The natural rate of unemployment is also known as the structural unemployment rate. The natural rate of unemployment is a conception to analyze economic activity that was developed by famed Nobel Laureates in Economics Milton Friedman and Edmond Phelps. The two men were awarded their Nobel Prizes for developing the concept.
The idea of the natural rate of unemployment represents a hypothetical rate of unemployment that would be consistently even with aggregate production over a long-term projection. This hypothetical natural rate of unemployment exists in the absence of frictions such as the price adjustments that are present in other conceptions of the labor and goods markets.

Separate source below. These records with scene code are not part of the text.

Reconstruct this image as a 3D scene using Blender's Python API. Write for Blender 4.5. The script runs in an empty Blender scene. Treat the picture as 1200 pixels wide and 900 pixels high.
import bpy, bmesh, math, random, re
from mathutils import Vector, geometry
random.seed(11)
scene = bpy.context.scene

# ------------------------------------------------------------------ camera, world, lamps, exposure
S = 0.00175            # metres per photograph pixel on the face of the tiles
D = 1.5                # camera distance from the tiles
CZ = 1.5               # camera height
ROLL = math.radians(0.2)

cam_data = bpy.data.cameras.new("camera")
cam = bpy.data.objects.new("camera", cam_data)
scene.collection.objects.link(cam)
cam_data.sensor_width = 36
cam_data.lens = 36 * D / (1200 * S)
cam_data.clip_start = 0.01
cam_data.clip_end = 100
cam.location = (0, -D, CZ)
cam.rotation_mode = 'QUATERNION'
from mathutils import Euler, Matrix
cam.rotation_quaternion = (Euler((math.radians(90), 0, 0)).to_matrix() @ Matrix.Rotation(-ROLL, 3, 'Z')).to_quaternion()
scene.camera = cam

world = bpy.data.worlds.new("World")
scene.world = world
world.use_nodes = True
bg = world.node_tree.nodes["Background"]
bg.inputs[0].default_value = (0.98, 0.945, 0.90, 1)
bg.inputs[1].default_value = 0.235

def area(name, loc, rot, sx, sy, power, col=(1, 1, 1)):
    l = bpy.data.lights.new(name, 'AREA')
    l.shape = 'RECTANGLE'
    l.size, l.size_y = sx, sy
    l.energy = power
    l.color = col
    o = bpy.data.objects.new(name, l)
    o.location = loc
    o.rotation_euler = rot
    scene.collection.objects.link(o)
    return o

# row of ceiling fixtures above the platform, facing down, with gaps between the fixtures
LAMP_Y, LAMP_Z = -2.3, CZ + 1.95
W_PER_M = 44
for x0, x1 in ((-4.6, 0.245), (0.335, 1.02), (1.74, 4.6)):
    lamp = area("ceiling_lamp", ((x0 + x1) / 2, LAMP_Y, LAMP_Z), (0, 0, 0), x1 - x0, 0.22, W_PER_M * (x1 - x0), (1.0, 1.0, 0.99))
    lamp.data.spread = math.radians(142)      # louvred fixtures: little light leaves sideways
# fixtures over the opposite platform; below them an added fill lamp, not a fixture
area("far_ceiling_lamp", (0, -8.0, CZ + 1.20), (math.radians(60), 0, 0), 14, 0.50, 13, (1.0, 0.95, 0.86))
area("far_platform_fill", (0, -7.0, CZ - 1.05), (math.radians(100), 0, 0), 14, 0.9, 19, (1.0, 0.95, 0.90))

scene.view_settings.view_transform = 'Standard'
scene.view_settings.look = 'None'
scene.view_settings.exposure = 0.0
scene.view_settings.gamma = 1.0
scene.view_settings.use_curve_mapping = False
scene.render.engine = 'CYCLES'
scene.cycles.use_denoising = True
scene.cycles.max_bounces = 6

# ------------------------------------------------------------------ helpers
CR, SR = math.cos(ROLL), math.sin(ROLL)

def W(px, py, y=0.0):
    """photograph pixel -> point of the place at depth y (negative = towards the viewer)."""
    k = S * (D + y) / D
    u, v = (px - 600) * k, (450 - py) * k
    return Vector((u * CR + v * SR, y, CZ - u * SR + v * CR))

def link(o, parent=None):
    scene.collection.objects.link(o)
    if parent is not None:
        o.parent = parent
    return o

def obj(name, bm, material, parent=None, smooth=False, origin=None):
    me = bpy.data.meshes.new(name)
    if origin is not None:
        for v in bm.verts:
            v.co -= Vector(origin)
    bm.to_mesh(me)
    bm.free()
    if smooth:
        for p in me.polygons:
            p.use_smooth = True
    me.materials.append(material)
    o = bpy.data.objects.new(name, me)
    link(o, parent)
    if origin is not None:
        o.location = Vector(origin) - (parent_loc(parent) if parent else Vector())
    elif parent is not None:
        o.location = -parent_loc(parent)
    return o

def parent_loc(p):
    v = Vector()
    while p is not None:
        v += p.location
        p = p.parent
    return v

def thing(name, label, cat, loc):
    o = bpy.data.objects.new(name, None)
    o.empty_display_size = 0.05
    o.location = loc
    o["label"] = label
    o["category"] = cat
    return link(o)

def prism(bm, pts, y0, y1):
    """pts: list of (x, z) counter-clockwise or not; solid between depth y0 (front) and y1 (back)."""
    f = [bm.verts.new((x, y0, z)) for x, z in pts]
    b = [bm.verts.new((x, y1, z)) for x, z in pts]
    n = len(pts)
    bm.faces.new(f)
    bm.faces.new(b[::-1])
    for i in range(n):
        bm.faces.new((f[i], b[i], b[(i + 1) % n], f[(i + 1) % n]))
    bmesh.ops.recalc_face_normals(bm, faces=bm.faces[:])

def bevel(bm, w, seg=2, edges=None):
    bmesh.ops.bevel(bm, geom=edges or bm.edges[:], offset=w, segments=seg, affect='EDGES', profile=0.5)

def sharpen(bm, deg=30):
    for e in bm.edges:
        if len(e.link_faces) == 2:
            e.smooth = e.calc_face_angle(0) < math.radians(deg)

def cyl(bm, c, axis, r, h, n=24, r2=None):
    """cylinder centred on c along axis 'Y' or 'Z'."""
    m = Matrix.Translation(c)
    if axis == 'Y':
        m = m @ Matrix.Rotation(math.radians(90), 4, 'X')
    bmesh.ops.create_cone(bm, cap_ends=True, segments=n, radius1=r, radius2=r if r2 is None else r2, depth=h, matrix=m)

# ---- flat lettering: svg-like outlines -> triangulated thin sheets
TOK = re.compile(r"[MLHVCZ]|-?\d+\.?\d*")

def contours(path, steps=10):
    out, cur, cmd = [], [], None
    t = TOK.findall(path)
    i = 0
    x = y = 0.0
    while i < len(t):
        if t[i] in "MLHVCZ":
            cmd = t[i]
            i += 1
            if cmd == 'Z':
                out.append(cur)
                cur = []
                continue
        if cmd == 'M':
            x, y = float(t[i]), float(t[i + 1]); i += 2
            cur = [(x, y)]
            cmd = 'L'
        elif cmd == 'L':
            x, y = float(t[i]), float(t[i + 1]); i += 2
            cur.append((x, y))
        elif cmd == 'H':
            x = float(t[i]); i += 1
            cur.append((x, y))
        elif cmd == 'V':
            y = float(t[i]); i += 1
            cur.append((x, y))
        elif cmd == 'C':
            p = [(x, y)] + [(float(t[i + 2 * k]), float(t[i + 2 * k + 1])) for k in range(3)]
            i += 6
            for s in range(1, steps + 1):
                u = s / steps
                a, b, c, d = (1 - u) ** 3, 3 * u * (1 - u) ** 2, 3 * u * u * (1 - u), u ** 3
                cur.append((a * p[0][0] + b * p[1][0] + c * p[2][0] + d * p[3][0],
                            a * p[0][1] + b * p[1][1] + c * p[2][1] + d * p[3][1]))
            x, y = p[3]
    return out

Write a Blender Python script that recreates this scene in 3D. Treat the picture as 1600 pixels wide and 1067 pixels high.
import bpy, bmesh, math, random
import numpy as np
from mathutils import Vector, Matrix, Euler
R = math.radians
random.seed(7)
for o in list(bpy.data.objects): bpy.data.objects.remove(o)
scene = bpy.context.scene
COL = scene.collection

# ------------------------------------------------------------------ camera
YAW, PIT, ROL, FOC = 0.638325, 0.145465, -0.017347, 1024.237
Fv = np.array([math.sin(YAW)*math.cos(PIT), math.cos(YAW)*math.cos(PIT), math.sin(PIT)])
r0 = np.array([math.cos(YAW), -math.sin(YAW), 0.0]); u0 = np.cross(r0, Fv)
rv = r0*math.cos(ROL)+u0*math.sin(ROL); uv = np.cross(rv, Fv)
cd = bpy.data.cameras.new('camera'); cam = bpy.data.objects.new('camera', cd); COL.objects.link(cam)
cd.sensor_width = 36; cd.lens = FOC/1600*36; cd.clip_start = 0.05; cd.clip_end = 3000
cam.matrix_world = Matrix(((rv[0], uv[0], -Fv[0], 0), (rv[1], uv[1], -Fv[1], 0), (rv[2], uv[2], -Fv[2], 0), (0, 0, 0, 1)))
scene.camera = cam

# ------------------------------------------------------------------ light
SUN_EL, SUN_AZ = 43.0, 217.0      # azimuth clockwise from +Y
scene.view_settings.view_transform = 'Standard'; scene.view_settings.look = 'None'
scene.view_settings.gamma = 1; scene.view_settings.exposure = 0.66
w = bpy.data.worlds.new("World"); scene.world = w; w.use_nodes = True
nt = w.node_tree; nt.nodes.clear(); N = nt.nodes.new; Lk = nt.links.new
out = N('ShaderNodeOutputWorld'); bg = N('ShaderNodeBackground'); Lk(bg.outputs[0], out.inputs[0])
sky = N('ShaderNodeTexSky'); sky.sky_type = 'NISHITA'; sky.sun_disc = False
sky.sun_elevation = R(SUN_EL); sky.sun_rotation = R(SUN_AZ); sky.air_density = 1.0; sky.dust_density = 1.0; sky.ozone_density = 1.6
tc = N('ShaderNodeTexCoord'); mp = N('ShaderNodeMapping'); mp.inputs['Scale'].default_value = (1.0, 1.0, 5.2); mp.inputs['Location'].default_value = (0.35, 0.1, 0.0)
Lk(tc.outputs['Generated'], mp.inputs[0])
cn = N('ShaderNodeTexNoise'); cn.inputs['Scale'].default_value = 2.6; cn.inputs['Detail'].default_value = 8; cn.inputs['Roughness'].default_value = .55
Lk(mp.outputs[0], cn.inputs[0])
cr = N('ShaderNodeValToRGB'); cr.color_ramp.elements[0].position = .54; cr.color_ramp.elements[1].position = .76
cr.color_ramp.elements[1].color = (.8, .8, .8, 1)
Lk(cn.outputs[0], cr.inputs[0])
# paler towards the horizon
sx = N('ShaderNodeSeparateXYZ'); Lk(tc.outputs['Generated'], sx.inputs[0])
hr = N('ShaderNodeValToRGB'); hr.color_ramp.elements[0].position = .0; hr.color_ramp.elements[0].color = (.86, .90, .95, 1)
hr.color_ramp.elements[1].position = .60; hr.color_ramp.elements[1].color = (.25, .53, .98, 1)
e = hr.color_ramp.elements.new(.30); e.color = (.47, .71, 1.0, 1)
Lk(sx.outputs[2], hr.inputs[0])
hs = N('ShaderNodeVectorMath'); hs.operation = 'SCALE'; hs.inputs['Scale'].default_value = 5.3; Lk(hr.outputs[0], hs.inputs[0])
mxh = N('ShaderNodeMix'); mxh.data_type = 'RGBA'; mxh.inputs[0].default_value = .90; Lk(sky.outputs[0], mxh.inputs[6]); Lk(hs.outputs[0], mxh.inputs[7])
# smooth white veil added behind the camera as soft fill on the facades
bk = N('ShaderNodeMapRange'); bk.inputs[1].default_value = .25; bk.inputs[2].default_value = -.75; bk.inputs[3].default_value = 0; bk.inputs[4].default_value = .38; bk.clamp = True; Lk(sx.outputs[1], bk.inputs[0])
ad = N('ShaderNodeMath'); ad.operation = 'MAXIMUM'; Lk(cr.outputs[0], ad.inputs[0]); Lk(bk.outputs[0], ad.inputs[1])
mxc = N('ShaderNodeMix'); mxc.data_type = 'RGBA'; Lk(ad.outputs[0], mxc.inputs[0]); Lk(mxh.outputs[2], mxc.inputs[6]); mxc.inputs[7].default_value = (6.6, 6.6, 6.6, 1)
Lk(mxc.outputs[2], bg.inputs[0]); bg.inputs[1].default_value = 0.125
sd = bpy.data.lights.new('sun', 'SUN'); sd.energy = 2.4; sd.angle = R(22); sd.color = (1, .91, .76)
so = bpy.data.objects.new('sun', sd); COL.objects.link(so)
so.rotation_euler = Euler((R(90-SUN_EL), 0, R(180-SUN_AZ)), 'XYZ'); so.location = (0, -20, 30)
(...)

The natural rate of unemployment developed by Friedman and Phelps corresponds to the classical view of the determination of activity. The main factor that determines the natural rate of employment is the economy's supply side, or the production possibilities and economic institutions. If permanent mismatches do exist in the labor market or real wage level of rigidity, the natural rate of unemployment may be forced to include involuntary unemployment.
In reality, the natural rate of unemployment does not develop in part because of aggregate demand factor. On a policy level, this implies that it is impossible to permanently reduce through manipulating demand management policies, such as monetary policy, though these policies may be usable to stabilize actual unemployment rates.
The framework of the natural rate of unemployment holds that the only way to reduce the natural rate of unemployment is by addressing the supply side of the economy.